Tax is not payable on loans of up to £10,000 from the employer. This concession is mostly used for travel or season ticket loans that are paid back monthly by salary deduction. However, a loan can be for any purpose. So perhaps with fewer people commuting, how about repurposing loans for general financial help?

The shortage of labour and the increase in costs also points to the need for organizations to improve productivity, something UK businesses have been criticised for not investing in. Are there opportunities to increase efficiency or save waste that could release funds to support increased pay or bonus? To the extent that you may pay bonuses to some of your employees, do they support or help drive innovation, savings and efficiency? Maybe they should. Also, remember that there are some tax concessions for suggestion schemes including up to £5,000 tax-free where a significant saving is made.

Reward is only one part of the Employee Value Proposition (EVP). So, whilst it is important to get reward right, there remain a whole load of other reasons why people work for a particular business such as management effectiveness, recognition, colleagues, challenge of work, learning, purpose of the organization. Make sure you understand what is important outside to your employees outside of rewards and work on those things as well.  

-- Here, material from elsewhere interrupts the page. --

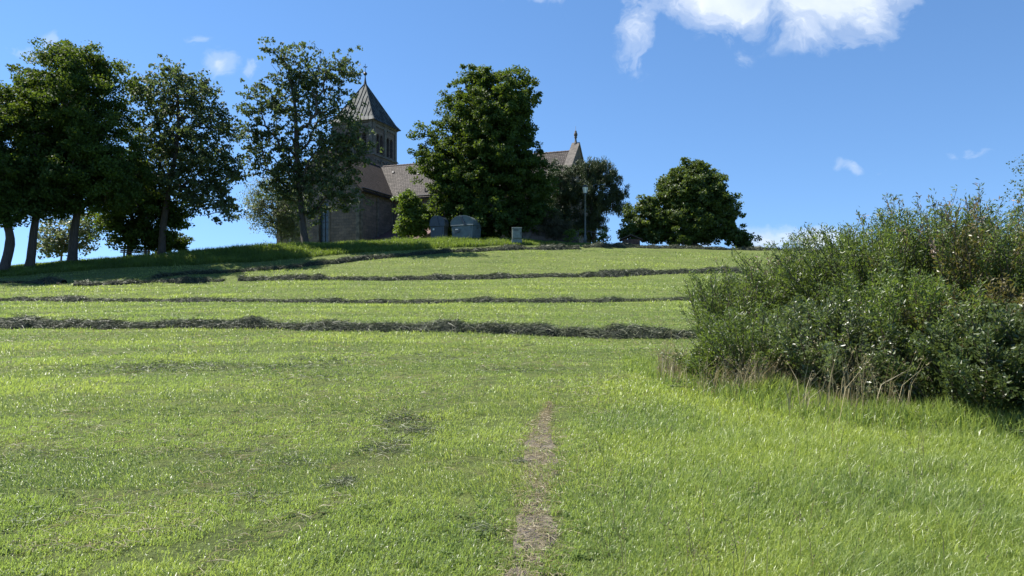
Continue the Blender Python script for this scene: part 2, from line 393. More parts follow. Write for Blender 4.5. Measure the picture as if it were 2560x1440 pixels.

Finally, a word on communicating reward. To help maximize value, it is critical to ensure people in your organization understand how the reward principles and how the reward system works and why, what each part is and the total value. This is always the case but it’s even more important now. Too many organisations spend almost no time explaining the different parts of reward; it is little more than an afterthought. But it is the way to help people see whatever changes you make in context and will release the value of everything you spend.